IDC’s latest "Worldwide Quarterly Cloud IT Infrastructure Tracker" predicts that by 2019, the overall cloud infrastructure market will be $52B, with public cloud being the destination of over 60% of that spending.  What does this mean? In the words of a cloud infrastructure systems integrator I spoke to at the recent EMC World, “We have to move way faster to keep up with public cloud expectations.” This is where cloud automation and business models are making a difference.

Figure 1:

While there’s no way to overcome the laws of physics in terms of the time it takes to physically ship products from manufacturers to distributors, cloud models can impact the configuration and communication stage of the supply chain. It’s not exactly a secret that a large, rack-sized converged infrastructure product can take a few weeks to configure, and requires the expertise of multiple domain knowledge workers for storage, networking, computing, virtualization, and management tool products.

Some manufacturers and distributors are now using a cloud model to change this costly and slow way of doing things. Increasingly, manufacturers blueprint common configurations for distributors to provision converged infrastructure then automate those blueprints and make them available via a cloud self-service catalog. 

This means that instead of having to dedicate their best trained, brightest and most costly engineers to supply-chain operations, distributors can delegate these duties to operations personnel.

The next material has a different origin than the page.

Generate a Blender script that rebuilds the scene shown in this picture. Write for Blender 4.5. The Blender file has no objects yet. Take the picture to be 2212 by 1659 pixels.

More advanced cloud supply chain models also capture key details from the provisioning process and communicate those back to ERP and support systems back at the manufacturer so that ongoing support, RMA, warranty and other processes are kicked off automatically. 

The result is instead of weeks, these distributors can prepare and provision products down the supply chain to systems integrators in well under a day. Of course, this still isn’t as fast as going to AWS and virtually swiping your credit card, but it’s a smart move to meet  customer expectations.

By the way, this cloud-based model is affecting many other parts of technology manufacturers’ businesses beyond the supply chain. These areas include running demonstrations and full proof-of-concepts (PoCs) from a VPN-accessed private cloud rather than shipping gear to customers; using cloud infrastructure self-service principles to speed issue replication and fix verification in support processes; and exposing cloud-based sandboxes to let customers and partners develop against both proprietary and open API’s.  These are all indicators of how the cloud is profoundly changing the way world does business.